On mettra en parallèle les critères proposés par la FSMA avec ceux repris par l'arrêt du 16 juillet 2015 de la Cour de justice de l'Union européenne pour préciser la notion d'« opération unique » en matière fiscale. Cet arrêt est commenté par Jean-Marc Binon dans ce numéro de la revue.

ASSURANCES
Généralités - Eléments essentiels du contrat d'assurance - Autorité des services et marchés financiers
VERZEKERINGEN
Algemeen - Essentiële bestanddelen van de verzekeringsovereenkomst - Autoriteit voor Financiële Diensten en Markten
[1] Position de la FSMA en ce qui concerne les éléments essentiels du contrat d'assurance FSMA_2015_13 du 26 août 2015.
[2] M. Fontaine et J.-M. Binon, « La loi du 4 avril 2014 relative aux assurances. Présentation générale. Dispositions relatives au droit du contrat d'assurance », R.D.C., 2014, pp. 954 et 955.
[3] H. Cousy, « Van de teerling van Julius Caesar tot de 'Credit Default Swaps'. De juridische betekenis van het aleatoire », in Liber Amicorum Ludovic De Gryse, Gent, Larcier, 2010, p. 656; F. Bogaert, « Risico's en voorwaarden voor het beheer van kredietrisico d.m.v. kredietderivaten en true sale-effectiseringen », D.B.F.-B.F.R., 2013/1, p. 34.

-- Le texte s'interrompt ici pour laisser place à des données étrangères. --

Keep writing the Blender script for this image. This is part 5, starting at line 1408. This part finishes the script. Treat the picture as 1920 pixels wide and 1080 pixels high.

[4] M. Fontaine, « Assurance par un non-assureur clause de prise en charge de risques, convention de garantie et contrat d'assurance », R.G.D.C., 2013/10, p. 498. Voy. égal. le texte de l'accord préalable donné par le comité de direction de la CBFA en novembre 2007 à propos d'une garantie offerte par une société de distribution d'engins de génie civil qui permettait aux concessionnaires d'offrir, accessoirement à la vente du matériel, des garanties plus étendues que celles du fabricant (www.fsma.be).